7. The Actinides

The Actinides

The actinides include the fourteen elements from Th to Lr. The names, symbols and some properties of these elements are given in Table.

The actinides are radioactive elements and the earlier members have relatively long half-lives, the latter ones have half-life values ranging from a day to 3 minutes for lawrencium (Z =103). The latter members could be prepared only in nanogram quantities. These facts render their study more difficult.

Electronic Configurations :

All the actinides are believed to have the electronic configuration of 7s² and variable occupancy of the 5f and 6d subshells.

The fourteen electrons are formally added to 5f, though not in thorium (Z = 90) but from Pa onwards the 5f orbitals are complete at element 103.

The irregularities in the electronic configurations of the actinides, like those in the lanthanides are related to the stabilities of the f° , f⁷ and f¹⁴ occupancies of the 5f orbitals. Thus, the configurations of Am and Cm are [Rn] 5f⁷7s² and [Rn] 5f⁷ 6d¹ 7s² .

Although the 5f orbitals resemble the 4f orbitals in their angular part of the wave-function, they are not as buried as 4f orbitals and hence 5f electrons can participate in bonding to a far greater extent.

Ionic Sizes :

The general trend in lanthanides is observable in the actinides as well. There is a gradual decrease in the size of atoms or M³⁺ ions across the series. This may be referred to as the actinide contraction (like lanthanide contraction). The contraction is, however, greater from element to element in this series resulting from poor shielding by 5f electrons.

Oxidation States :

There is a greater range of oxidation states, which is in part attributed to the fact that the 5f, 6d and 7s levels are of comparable energies. The known oxidation states of actinides are listed in Table.

The actinides show in general +3 oxidation state.

The elements, in the first half of the series frequently exhibit higher oxidation states.
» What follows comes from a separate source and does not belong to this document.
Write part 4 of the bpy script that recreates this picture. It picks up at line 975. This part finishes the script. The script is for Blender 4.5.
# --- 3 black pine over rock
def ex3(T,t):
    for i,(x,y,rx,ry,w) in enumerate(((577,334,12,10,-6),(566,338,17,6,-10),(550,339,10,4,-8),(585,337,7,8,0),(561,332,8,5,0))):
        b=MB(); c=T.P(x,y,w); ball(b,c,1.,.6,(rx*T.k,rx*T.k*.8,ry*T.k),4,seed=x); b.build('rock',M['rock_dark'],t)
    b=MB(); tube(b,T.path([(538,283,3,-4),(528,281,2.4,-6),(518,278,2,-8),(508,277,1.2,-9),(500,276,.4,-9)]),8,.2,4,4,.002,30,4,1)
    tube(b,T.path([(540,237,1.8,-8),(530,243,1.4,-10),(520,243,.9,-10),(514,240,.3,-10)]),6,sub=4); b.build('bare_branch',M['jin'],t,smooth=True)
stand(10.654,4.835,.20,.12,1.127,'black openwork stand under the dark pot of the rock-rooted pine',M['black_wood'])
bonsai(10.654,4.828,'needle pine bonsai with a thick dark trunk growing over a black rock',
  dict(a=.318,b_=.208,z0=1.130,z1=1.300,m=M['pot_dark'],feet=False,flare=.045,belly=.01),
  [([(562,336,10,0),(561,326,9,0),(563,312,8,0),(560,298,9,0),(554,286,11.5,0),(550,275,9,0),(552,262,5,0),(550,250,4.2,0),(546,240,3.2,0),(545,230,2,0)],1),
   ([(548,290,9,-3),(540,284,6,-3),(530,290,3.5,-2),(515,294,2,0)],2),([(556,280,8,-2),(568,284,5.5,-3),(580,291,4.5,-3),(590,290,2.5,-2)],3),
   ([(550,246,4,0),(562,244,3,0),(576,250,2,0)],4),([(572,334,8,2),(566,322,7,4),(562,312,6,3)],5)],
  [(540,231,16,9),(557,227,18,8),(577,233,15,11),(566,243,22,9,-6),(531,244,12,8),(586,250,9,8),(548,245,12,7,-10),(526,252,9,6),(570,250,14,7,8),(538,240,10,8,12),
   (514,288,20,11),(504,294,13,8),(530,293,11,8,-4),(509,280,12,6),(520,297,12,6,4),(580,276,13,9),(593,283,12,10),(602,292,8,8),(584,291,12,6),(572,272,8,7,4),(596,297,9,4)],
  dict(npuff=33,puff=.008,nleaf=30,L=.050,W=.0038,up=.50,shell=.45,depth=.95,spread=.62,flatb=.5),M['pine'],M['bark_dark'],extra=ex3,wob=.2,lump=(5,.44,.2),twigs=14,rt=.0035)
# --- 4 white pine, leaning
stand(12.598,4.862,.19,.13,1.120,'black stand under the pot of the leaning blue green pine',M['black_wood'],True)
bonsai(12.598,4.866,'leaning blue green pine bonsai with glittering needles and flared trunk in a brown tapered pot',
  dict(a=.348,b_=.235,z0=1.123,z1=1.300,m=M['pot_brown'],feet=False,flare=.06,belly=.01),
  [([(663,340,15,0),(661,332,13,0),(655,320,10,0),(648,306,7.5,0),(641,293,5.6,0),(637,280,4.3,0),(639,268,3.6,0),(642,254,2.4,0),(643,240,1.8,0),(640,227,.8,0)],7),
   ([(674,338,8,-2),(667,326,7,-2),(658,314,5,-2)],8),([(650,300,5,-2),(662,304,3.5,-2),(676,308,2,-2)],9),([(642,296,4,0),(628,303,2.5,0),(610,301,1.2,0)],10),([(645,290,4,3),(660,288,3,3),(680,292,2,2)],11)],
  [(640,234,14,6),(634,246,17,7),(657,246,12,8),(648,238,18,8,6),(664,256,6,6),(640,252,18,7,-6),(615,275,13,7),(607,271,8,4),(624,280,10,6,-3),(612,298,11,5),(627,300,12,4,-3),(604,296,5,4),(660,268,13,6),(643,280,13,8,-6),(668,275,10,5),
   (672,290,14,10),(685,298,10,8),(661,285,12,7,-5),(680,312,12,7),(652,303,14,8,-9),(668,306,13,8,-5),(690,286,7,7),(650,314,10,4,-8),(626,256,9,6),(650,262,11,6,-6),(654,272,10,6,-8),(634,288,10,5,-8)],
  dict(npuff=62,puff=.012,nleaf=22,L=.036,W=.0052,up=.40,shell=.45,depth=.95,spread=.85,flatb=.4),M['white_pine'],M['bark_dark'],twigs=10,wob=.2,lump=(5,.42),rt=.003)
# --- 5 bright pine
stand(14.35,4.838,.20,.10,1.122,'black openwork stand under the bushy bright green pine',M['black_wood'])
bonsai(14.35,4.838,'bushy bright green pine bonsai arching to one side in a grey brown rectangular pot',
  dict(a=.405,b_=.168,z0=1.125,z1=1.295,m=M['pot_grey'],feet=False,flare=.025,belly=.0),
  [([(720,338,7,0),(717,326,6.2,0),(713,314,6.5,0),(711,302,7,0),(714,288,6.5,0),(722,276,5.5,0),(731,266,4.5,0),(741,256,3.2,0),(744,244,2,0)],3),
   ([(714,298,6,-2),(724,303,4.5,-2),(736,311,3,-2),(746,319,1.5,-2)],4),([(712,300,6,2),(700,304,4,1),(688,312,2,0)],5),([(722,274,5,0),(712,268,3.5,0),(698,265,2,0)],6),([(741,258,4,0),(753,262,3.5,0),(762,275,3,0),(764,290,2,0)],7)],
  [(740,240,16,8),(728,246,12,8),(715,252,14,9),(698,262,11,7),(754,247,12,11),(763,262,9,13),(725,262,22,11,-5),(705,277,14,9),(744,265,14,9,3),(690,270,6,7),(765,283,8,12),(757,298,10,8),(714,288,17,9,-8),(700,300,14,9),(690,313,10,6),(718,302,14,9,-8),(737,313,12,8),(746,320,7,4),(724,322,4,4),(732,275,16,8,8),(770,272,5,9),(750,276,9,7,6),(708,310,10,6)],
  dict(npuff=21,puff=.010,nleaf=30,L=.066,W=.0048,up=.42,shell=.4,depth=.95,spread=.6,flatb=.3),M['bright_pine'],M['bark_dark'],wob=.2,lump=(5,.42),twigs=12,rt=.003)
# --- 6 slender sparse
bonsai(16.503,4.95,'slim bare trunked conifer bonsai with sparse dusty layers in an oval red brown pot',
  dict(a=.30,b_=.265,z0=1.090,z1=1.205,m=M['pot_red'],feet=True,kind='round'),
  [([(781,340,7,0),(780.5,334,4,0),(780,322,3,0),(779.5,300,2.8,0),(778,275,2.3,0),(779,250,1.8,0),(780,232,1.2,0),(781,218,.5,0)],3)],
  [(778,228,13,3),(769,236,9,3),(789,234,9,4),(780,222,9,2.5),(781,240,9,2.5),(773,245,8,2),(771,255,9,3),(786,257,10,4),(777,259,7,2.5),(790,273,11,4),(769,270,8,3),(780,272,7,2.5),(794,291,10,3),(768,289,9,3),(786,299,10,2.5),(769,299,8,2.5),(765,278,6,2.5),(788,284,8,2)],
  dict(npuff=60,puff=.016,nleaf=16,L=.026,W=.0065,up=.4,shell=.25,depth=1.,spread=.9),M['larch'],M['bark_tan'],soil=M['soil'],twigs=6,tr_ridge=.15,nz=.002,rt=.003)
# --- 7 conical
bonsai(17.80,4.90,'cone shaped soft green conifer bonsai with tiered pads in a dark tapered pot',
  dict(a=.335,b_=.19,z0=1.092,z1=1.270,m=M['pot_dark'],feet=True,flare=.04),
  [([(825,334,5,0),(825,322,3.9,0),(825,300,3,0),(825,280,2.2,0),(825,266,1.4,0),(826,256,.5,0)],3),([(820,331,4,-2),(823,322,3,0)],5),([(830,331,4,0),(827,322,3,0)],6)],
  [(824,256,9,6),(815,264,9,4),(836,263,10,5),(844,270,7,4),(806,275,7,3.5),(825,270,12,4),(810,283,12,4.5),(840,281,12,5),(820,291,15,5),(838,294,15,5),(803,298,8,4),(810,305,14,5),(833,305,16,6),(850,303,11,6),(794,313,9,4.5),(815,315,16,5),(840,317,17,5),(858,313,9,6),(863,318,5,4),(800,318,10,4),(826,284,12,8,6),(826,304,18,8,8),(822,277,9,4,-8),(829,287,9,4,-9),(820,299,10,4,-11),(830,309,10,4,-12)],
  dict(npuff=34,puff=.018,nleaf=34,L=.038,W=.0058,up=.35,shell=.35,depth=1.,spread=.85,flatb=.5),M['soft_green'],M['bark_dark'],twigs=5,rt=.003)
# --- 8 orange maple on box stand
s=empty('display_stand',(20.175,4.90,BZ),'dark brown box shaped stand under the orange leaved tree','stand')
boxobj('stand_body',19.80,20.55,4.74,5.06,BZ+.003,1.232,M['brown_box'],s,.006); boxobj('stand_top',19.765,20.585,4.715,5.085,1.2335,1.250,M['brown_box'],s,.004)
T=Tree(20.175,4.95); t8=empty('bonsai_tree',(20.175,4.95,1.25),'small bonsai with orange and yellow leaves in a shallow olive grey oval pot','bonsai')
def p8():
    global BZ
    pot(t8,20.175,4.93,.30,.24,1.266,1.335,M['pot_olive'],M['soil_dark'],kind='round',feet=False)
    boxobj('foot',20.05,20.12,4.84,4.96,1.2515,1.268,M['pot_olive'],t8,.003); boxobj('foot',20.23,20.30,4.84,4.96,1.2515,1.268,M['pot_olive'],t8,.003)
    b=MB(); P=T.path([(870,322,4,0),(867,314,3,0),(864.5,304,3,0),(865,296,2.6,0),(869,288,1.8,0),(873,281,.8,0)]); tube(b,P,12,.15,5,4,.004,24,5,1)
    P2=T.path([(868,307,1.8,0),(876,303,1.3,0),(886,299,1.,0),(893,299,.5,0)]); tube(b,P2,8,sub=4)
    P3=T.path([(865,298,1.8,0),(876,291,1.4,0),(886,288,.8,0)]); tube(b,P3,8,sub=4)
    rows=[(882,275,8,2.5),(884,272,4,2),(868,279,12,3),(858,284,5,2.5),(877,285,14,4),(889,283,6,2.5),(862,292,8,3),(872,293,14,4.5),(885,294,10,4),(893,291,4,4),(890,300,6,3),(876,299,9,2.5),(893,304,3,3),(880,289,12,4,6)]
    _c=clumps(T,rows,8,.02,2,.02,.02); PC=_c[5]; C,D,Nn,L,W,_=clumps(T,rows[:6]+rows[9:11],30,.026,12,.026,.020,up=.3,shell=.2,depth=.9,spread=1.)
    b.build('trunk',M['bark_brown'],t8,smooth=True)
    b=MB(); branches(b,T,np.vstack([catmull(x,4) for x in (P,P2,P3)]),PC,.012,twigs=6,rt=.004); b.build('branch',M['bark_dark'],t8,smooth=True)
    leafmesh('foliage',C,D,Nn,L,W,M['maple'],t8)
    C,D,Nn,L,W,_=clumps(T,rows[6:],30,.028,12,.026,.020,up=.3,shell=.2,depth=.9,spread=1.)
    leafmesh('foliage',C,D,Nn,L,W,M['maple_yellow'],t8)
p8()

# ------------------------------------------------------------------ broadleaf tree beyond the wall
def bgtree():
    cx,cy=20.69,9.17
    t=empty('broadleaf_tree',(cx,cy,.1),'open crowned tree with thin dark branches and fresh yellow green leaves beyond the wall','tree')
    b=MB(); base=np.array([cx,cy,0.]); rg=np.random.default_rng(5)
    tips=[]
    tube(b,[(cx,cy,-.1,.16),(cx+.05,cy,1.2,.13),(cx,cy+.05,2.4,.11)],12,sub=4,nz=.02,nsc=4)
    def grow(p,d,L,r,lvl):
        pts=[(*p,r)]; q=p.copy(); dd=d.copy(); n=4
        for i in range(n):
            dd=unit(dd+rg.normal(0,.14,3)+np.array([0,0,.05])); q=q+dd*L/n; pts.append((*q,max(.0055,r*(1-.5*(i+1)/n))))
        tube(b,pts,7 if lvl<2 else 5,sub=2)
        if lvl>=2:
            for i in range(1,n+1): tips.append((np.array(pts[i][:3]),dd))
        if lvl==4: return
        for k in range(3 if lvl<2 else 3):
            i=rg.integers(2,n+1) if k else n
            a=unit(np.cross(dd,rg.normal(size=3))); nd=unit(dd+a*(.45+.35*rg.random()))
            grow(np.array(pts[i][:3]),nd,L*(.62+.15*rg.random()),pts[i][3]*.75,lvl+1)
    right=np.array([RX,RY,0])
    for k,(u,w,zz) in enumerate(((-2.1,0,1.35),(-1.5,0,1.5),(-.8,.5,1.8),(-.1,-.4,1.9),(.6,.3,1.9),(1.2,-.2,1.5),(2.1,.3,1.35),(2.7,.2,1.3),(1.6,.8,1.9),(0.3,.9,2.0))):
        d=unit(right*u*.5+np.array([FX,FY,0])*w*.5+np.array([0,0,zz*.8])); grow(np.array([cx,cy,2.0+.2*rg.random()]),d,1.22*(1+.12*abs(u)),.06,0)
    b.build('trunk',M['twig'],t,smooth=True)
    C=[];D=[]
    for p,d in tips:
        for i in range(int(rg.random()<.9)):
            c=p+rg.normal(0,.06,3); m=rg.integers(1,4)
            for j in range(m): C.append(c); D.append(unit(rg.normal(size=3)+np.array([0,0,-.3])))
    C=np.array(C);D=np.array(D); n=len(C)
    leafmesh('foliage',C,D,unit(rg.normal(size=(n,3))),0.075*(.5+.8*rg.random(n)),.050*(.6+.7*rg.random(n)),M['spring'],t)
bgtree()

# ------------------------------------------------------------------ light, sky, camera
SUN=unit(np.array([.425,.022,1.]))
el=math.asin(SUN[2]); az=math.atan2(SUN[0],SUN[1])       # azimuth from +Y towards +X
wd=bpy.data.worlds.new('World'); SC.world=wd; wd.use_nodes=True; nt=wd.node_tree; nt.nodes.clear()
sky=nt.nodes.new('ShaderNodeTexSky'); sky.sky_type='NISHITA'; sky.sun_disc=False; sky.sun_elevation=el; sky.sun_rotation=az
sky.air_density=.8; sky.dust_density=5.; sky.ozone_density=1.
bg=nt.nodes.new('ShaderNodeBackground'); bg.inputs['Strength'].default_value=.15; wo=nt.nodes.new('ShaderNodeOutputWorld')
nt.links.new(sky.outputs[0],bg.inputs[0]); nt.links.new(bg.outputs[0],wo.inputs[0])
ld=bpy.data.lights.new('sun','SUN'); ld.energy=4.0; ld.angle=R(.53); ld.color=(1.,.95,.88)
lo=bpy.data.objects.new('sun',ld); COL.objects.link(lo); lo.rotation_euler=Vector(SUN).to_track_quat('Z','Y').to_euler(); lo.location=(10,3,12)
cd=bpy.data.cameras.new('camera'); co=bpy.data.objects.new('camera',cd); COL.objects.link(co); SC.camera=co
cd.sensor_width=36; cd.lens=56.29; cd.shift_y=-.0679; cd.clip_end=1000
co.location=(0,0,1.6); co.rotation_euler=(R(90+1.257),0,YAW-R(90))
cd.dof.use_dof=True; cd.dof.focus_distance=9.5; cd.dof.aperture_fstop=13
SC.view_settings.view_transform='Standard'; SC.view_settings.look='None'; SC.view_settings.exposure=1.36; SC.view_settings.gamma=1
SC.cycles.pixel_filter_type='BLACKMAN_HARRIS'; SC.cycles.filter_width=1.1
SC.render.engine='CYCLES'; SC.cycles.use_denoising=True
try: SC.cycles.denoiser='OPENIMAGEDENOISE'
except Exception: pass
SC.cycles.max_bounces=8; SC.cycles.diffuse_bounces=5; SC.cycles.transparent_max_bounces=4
For example, the maximum oxidation state increases from +4 in Th to +5, +6 and +7 respectively in Pa, U and Np but decreases in succeeding elements.

The actinides resemble the lanthanides in having more compounds in +3 state than in the +4 state. However, +3 and +4 ions tend to hydrolyse.

Because the distribution of oxidation states among the actinides is so uneven and so different for the earlier and latter elements, it is unsatisfactory to review their chemistry in terms of oxidation states.

General Characteristics and Comparison with Lanthanides :

The actinide metals are all silvery in appearance but display a variety of structures. The structural variability is obtained due to irregularities in metallic radii which are far greater than in lanthanides.

The actinides are highly reactive metals, especially when finely divided. The action of boiling water on them, for example, gives a mixture of oxide and hydride and combination with most non metals takes place at moderate temperatures. Hydrochloric acid attacks all metals but most are slightly affected by nitric acid owing to the formation of protective oxide layers; alkalies have no action.

The magnetic properties of the actinides are more complex than those of the lanthanides. Although the variation in the magnetic susceptibility of the actinides with the number of unpaired 5 f electrons is roughly parallel to the corresponding results for the lanthanides, the latter have higher values.

It is evident from the behaviour of the actinides that the ionisation enthalpies of the early actinides, though not accurately known, but are lower than for the early lanthanides. This is quite reasonable since it is to be expected that when 5f orbitals are beginning to be occupied, they will penetrate less into the inner core of electrons. The 5f electrons, will therefore, be more effectively shielded from the nuclear charge than the 4f electrons of the corresponding lanthanides. Because the outer electrons are less firmly held, they are available for bonding in the actinides.

A comparison of the actinides with the lanthanides, with respect to different characteristics as discussed above, reveals that behaviour similar to that of the lanthanides is not evident until the second half of the actinide series. However, even the early actinides resemble the lanthanides in showing close similarities with each other and in gradual variation in properties which do not entail change in oxidation state. The lanthanide and actinide contractions, have extended effects on the sizes, and therefore, the properties of the elements succeeding them in their respective periods. The lanthanide contraction is more important because the chemistry of elements succeeding the actinides are much less known at the present time.